Moving forward, I feel that the success of mobile commerce will hinge on the ability for content to be shared with connections. Pinterest, the darling social network of the moment, has shown that it’s been able to exceptionally refer traffic -- with 3.6% of the web’s referral traffic coming from the social-pinning site, a large increase from 0.17% in July last year. Facebook, comparatively, referred 26.4% of traffic in January--but with over 50 times the number of registered users as Pinterest.

So, could Facebook learn a thing or two from Pinterest to make its already strong referral network even better? I think it can, and taking a few tricks from Pinterest is one way I think that world’s largest social network could revamp it’s social commerce model.

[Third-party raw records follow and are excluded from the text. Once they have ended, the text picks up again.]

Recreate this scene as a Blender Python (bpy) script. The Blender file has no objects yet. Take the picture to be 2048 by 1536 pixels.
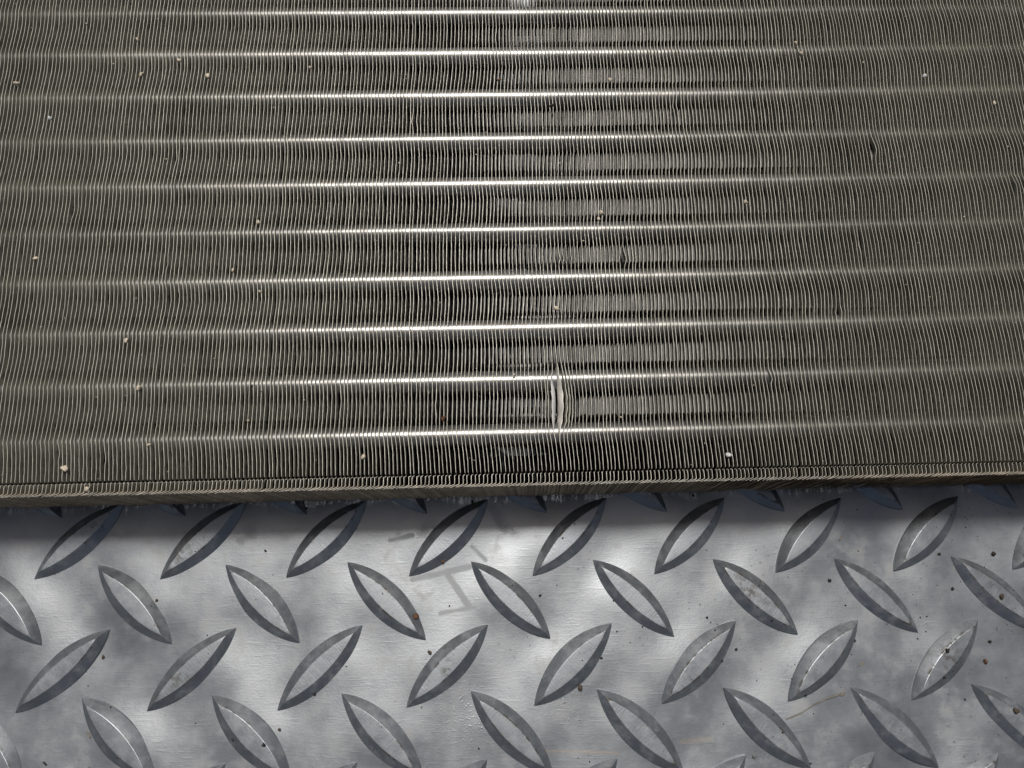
import bpy, bmesh, math, random
import numpy as np
from mathutils import Matrix, Vector
random.seed(7); rng = np.random.default_rng(11)
sc = bpy.context.scene
COL = sc.collection
U = 0.0011            # fin spacing of the core, metres
P = 0.0356            # lattice pitch of the raised lugs, metres

# ------------------------------------------------------------------ camera, sky, sun, exposure
cd = bpy.data.cameras.new('camera'); cam = bpy.data.objects.new('camera', cd); COL.objects.link(cam)
cd.sensor_width = 36.0; cd.lens = 36 * 1547 / 2048; cd.clip_start = 0.005; cd.clip_end = 50
R = Matrix(((0.9995831, 0.0037433, -0.0286288), (-0.0112284, 0.9639053, -0.2660084), (0.0265997, 0.266219, 0.9635455)))
cam.matrix_world = Matrix.Translation((0.11894073, -0.0349464, 0.2318212)) @ R.to_4x4()
sc.camera = cam
SUN_TILT, SUN_AZ = 24.0, -4.0          # degrees from overhead; azimuth from +Y towards +X
el = math.radians(90 - SUN_TILT); az = math.radians(SUN_AZ)
sv = Vector((math.sin(az) * math.cos(el), math.cos(az) * math.cos(el), math.sin(el)))
w = bpy.data.worlds.new('World'); sc.world = w; w.use_nodes = True
nt = w.node_tree
sky = nt.nodes.new('ShaderNodeTexSky'); sky.sky_type = 'NISHITA'; sky.sun_disc = False
sky.sun_elevation = el; sky.sun_rotation = az; sky.dust_density = 6; sky.ozone_density = 0.2
bg = nt.nodes['Background']; bg.inputs[1].default_value = 0.05
nt.links.new(sky.outputs[0], bg.inputs[0])
ld = bpy.data.lights.new('sun', 'SUN'); ld.energy = 3.0; ld.angle = math.radians(14); ld.color = (1, 0.965, 0.92)
sun = bpy.data.objects.new('sun', ld); COL.objects.link(sun)
sun.rotation_euler = (-sv).to_track_quat('-Z', 'Y').to_euler()
sc.view_settings.view_transform = 'Standard'; sc.view_settings.look = 'None'
sc.view_settings.exposure = -0.62; sc.view_settings.gamma = 1
sc.cycles.max_bounces = 16; sc.cycles.glossy_bounces = 14; sc.cycles.diffuse_bounces = 4

# ------------------------------------------------------------------ helpers
def tag(o, label=None, cat=None, group=None, kind=None):
    for k, v in (('label', label), ('category', cat), ('group', group), ('kind', kind)):
        if v: o[k] = v
    return o
def empty(name, mat):
    o = bpy.data.objects.new(name, None); COL.objects.link(o); o.matrix_world = mat; o.empty_display_size = 0.01
    return o
def link(name, me, parent=None, loc=None):
    o = bpy.data.objects.new(name, me); COL.objects.link(o)
    if parent: o.parent = parent
    if loc is not None: o.location = loc
    return o
def mesh(name, verts, faces, mats=(), midx=None, smooth=True):
    """verts (n,3), faces (m,4) quads as numpy"""
    me = bpy.data.meshes.new(name)
    verts = np.ascontiguousarray(verts, np.float32); faces = np.ascontiguousarray(faces, np.int32)
    n, m, k = len(verts), len(faces), faces.shape[1]
    me.vertices.add(n); me.vertices.foreach_set('co', verts.ravel())
    me.loops.add(m * k); me.loops.foreach_set('vertex_index', faces.ravel())
    me.polygons.add(m); me.polygons.foreach_set('loop_start', np.arange(0, m * k, k, dtype=np.int32))
    me.polygons.foreach_set('loop_total', np.full(m, k, np.int32))
    for mt in mats: me.materials.append(mt)
    if midx is not None: me.polygons.foreach_set('material_index', np.ascontiguousarray(midx, np.int32))
    me.polygons.foreach_set('use_smooth', np.full(m, smooth, bool))
    me.update(calc_edges=True); me.validate()
    return me

class NT:
    def __init__(s, name):
        s.m = bpy.data.materials.new(name); s.m.use_nodes = True; s.t = s.m.node_tree; s.b = s.t.nodes['Principled BSDF']
        s.out = s.t.nodes['Material Output']
    def n(s, typ, **kw):
        x = s.t.nodes.new(typ)
        for k, v in kw.items(): setattr(x, k, v)
        return x
    def l(s, a, b): s.t.links.new(a, b)
    def val(s, sock, v):
        if isinstance(v, (int, float)): sock.default_value = v
        elif isinstance(v, tuple): sock.default_value = v
        else: s.l(v, sock)
    def math(s, op, a, b=None, c=None, clamp=False):
        x = s.n('ShaderNodeMath', operation=op, use_clamp=clamp)
        for i, v in enumerate((a, b, c)):
            if v is not None: s.val(x.inputs[i], v)
        return x.outputs[0]
    def noise(s, vec, scale, detail=4, rough=0.55):
        x = s.n('ShaderNodeTexNoise'); s.l(vec, x.inputs['Vector']); x.inputs['Scale'].default_value = scale
        x.inputs['Detail'].default_value = detail; x.inputs['Roughness'].default_value = rough
        return x.outputs['Fac']
    def ramp(s, fac, lo, hi, a=0.0, b=1.0):
        x = s.n('ShaderNodeMapRange'); s.l(fac, x.inputs[0]); x.inputs[1].default_value = lo; x.inputs[2].default_value = hi
        x.inputs[3].default_value = a; x.inputs[4].default_value = b
        return x.outputs[0]
    def mix(s, fac, a, b):
        x = s.n('ShaderNodeMix', data_type='RGBA')
        s.val(x.inputs['Factor'], fac); s.val(x.inputs['A'], a); s.val(x.inputs['B'], b)
        return x.outputs['Result']
    def bump(s, h, dist, strength=1.0, prev=None):
        x = s.n('ShaderNodeBump'); s.l(h, x.inputs['Height']); x.inputs['Distance'].default_value = dist
        x.inputs['Strength'].default_value = strength
        if prev is not None: s.l(prev, x.inputs['Normal'])
        return x.outputs[0]
    def coord(s, which='Object'):
        return s.n('ShaderNodeTexCoord').outputs[which]
    def stretch(s, vec, sx, sy, sz):
        x = s.n('ShaderNodeMapping'); s.l(vec, x.inputs[0]); x.inputs['Scale'].default_value = (sx, sy, sz)
        return x.outputs[0]

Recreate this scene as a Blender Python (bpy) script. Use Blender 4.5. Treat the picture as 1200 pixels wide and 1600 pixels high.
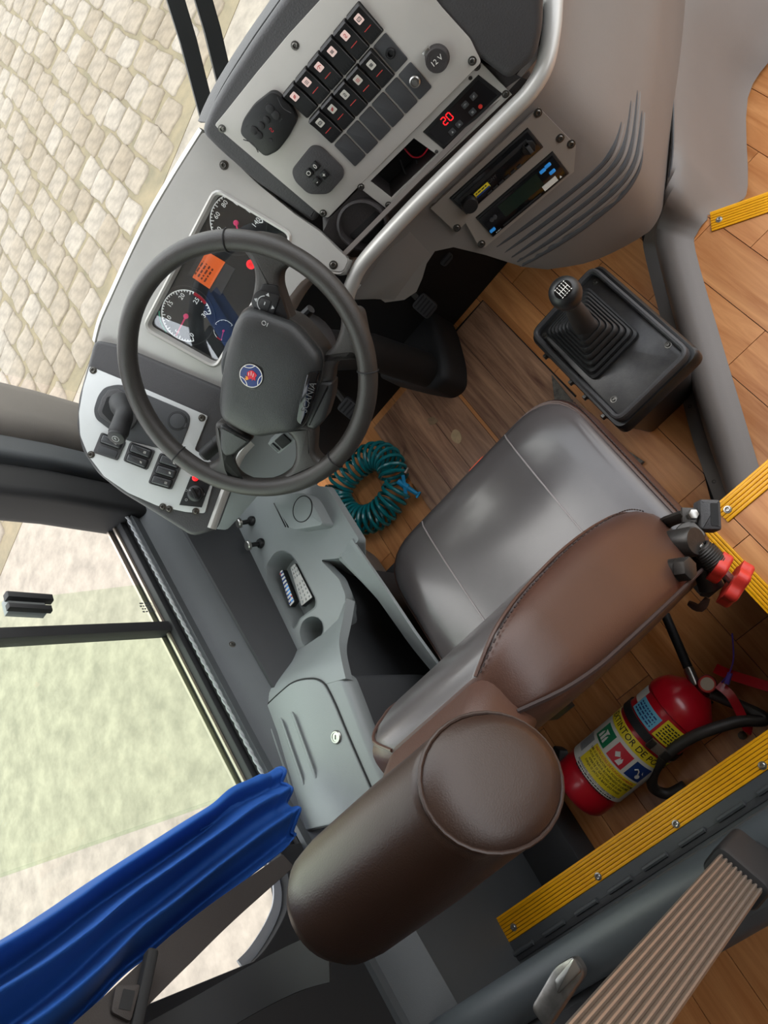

There are three main things I think Facebook would need to do to emulate the “Pinterest-model” of referral traffic for its content:

1. Facebook would need a feature similar to Pinterest’s “pinning.” With pins, Pinterest users can easily categorize and collect content for later viewing. In doing so, others with similar interests can view this content. Facebook could emulate this with a sort of “tagging” feature.

2. Facebook would also need to promote this button on the Web, similar to what Pinterest has done with its “Pin” button. This way, as users find content across the web they would like to share, they could automatically “tag it” to the appropriate categories and share it with their Facebook connections who follow these categories.

3. Finally, Facebook would need to have a function similar to “lists” on the users’ main feed. These “categories” would be where users tag content, and could be anything from tech items to kitchen ideas. Users would have the option of enabling these category posts to appear in their news feeds, much as content does today.

I see this type of model helping Facebook’s social commerce by reducing the need for users to visit a brand’s page (to be directed to its website), and by encouraging users to “sell” to each other -- rather than have brands selling directly to users. That’s what social networks are best at -- connecting users and allowing them to share content that makes them happy.